Pak Christians bear additional burden

Suicide bomb attacks on two churches in Lahore’s Youhanabad neighbourhood – this locality is home to over a lakh Christians – underscore the continuing vulnerability of Pakistan’s religious and sectarian minorities to extremist violence. Clearly, the bombers, who belong to the Tehreek-e-Taliban Pakistan’s Jamaat-ul-Ahrar faction, aimed at inflicting maximum damage; they struck when worshippers had congregated at the churches for Sunday mass.

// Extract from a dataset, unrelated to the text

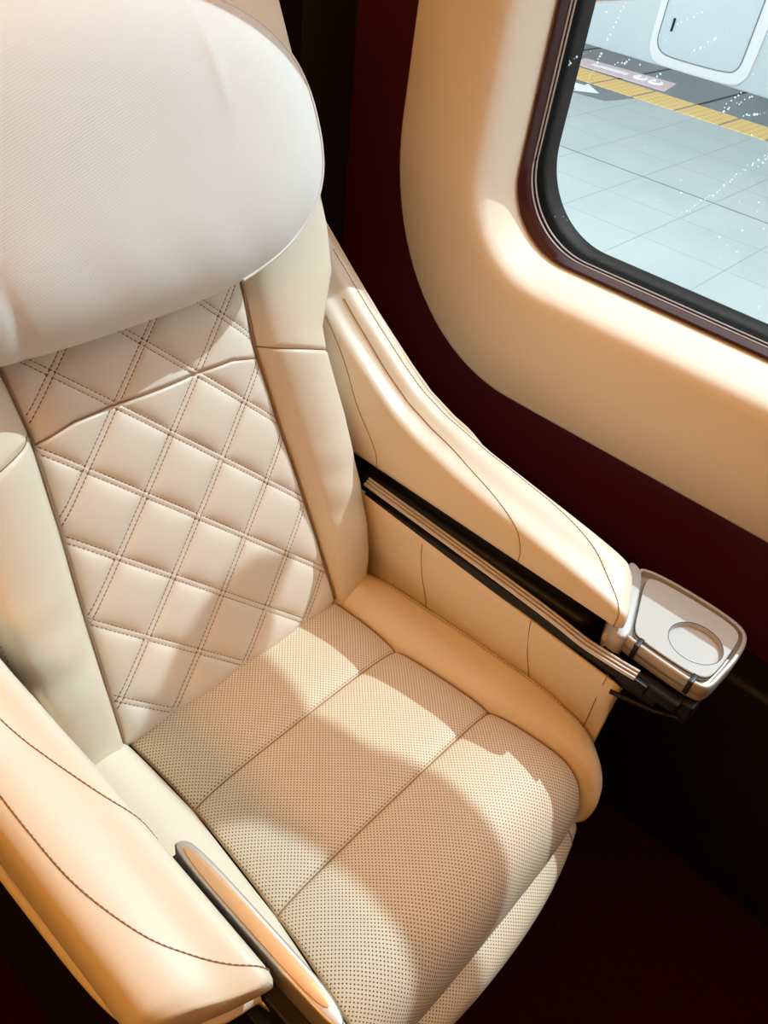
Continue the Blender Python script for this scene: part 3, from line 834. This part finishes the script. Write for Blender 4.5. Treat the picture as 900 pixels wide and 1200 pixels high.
# raindrops on the outside of the glass, in wind-blown streaks
mb = MB()
def drop(y, z, r, sy=1, sz=1):
    P = []; F = []
    for i in range(5):
        ph = i/4*math.pi/2
        for j in range(8):
            t = j/8*2*math.pi; P.append((1.2662 + r*.55*math.sin(ph), y + r*sy*math.cos(ph)*math.cos(t), z + r*sz*math.cos(ph)*math.sin(t)))
    for i in range(4):
        for j in range(8): F.append((i*8+j, i*8+(j+1) % 8, i*8+8+(j+1) % 8, i*8+8+j))
    mb.add(P, F)
CAMZ = 1.45
streaks = [
    [(0.6495, 1.2807), (0.6585, 1.2464), (0.6679, 1.2106), (0.6726, 1.1804), (0.6822, 1.154)] ,
    [(0.7194, 1.1809), (0.6868, 1.2085)] ,
    [(0.5719, 1.1975), (0.5564, 1.2148)] ,
    [(0.4608, 1.1838), (0.4449, 1.2123)] ,
    [(0.457, 1.1871), (0.4231, 1.2137)] ,
    [(0.4284, 1.1861), (0.399, 1.1986)] ,
    [(0.4634, 1.0374), (0.4304, 1.077), (0.4022, 1.1204), (0.3777, 1.1513)] ,
    [(0.6784, 1.2532), (0.6751, 1.2604)] ,
    [(0.6387, 1.1992), (0.6195, 1.2107)] ,
    [(0.5631, 1.2692), (0.5275, 1.2932)] ,
    [(0.5264, 1.2437), (0.5029, 1.2649)] ,
    [(0.3819, 1.1327), (0.3763, 1.1483)] ,
]
for ln in streaks:
    R = resample(ln, .0042)
    for q in R:
        if random.random() < .82:
            drop(q[0] + random.gauss(0, .0012), q[1] + random.gauss(0, .0012), random.uniform(.0006, .0016), random.uniform(.8, 1.4), random.uniform(.8, 1.3))
for i in range(70): drop(random.uniform(.2, .70), random.uniform(.95, 1.30), random.uniform(.0005, .0012))
rd = mb.build('raindrops', M['drop']); tag(rd, 'streaks of small raindrops on the outside of the window glass', 'raindrops', kind='stuff')

# ------------------------------------------------------------------ LIGHT
sun = bpy.data.lights.new('sun', 'SUN'); sun.energy = 3.2; sun.angle = math.radians(.36); sun.color = (.72, .90, 1)
so = bpy.data.objects.new('sun', sun); COL.objects.link(so)
so.rotation_euler = Vector(tuple(SUN)).to_track_quat('Z', 'Y').to_euler(); so.location = (20, -4, 18)
w = bpy.data.worlds.new('sky'); sc.world = w; w.use_nodes = True
w.node_tree.nodes['Background'].inputs[0].default_value = (.86, .95, 1, 1); w.node_tree.nodes['Background'].inputs[1].default_value = 4.0

# ------------------------------------------------------------------ CAMERA
F = 972.41
R = np.array([.66713882, -.733917, .12763868]); D = np.array([-.41616755, -.50930512, -.75326812]); Fw = np.array([.61784331, .44941533, -.64520966])
cam = bpy.data.cameras.new('camera'); cam.sensor_fit = 'VERTICAL'; cam.sensor_height = 36; cam.sensor_width = 27; cam.lens = F/1200*36
cam.clip_start = .02; cam.clip_end = 200
co = bpy.data.objects.new('camera', cam); COL.objects.link(co)
m3 = Matrix((R, -D, -Fw)).transposed(); co.matrix_world = Matrix.Translation((0, 0, CAMZ)) @ m3.to_4x4()
sc.camera = co
sc.view_settings.view_transform = 'Standard'; sc.view_settings.look = 'None'; sc.view_settings.gamma = 1; sc.view_settings.use_curve_mapping = False
sc.view_settings.exposure = -.08
sc.cycles.max_bounces = 8; sc.cycles.diffuse_bounces = 5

Seventeen people were killed and over 70 injured. Sunday’s attacks were the worst on the Christian community since the suicide bombings in Peshawar in 2013 that killed 82 people. While all of Pakistan’s religious and sectarian minorities are routinely targeted by Sunni extremist groups – Ahmadiyyas, who have been declared non-Muslim suffer the worst violence – Christians bear an additional burden. They are looked upon as ‘stooges’ of the West. This often means that it is against them that revenge aimed at western governments is unleashed.

The roots of the sectarian violence tearing apart Pakistani society today can be traced back to the Islamisation – or rather the Sunnisation – of the state. This resulted in the state privileging Sunni Muslims and discriminating other communities. This was taken further during the regime of Gen Zia ul-Haq who took several steps including setting up of Sunni Muslim militias to supposedly protect Sunnis.

It prompted Shias to set up their own militias. Sunni and Shia militias not only attacked each other but also targeted ordinary people of other communities. Pakistani society has suffered on account of this violence. It is a matter of grave concern that the state is the key actor in this violence.

As distressing as Sunday’s suicide attacks is a mob’s lynching of two people suspected  accomplices. The lynching was no doubt prompted by frustration and rage with the failure of the police to bring to justice perpetrators of terrorist attacks across the community. However, such vigilante violence is not going to prevent further attacks nor can it be regarded as justice done.

It only compounds the original act of terror especially since the two men who were lynched were victims too as they were innocent bystanders. For justice to be done, Pakistani people of all communities must speak up against all forms of violence whether by the militias, the state or their own communities. Condoning one form of violence, while condemning others does not work to break the cycle of violence. Turning against each other isn’t the solution to terrorism.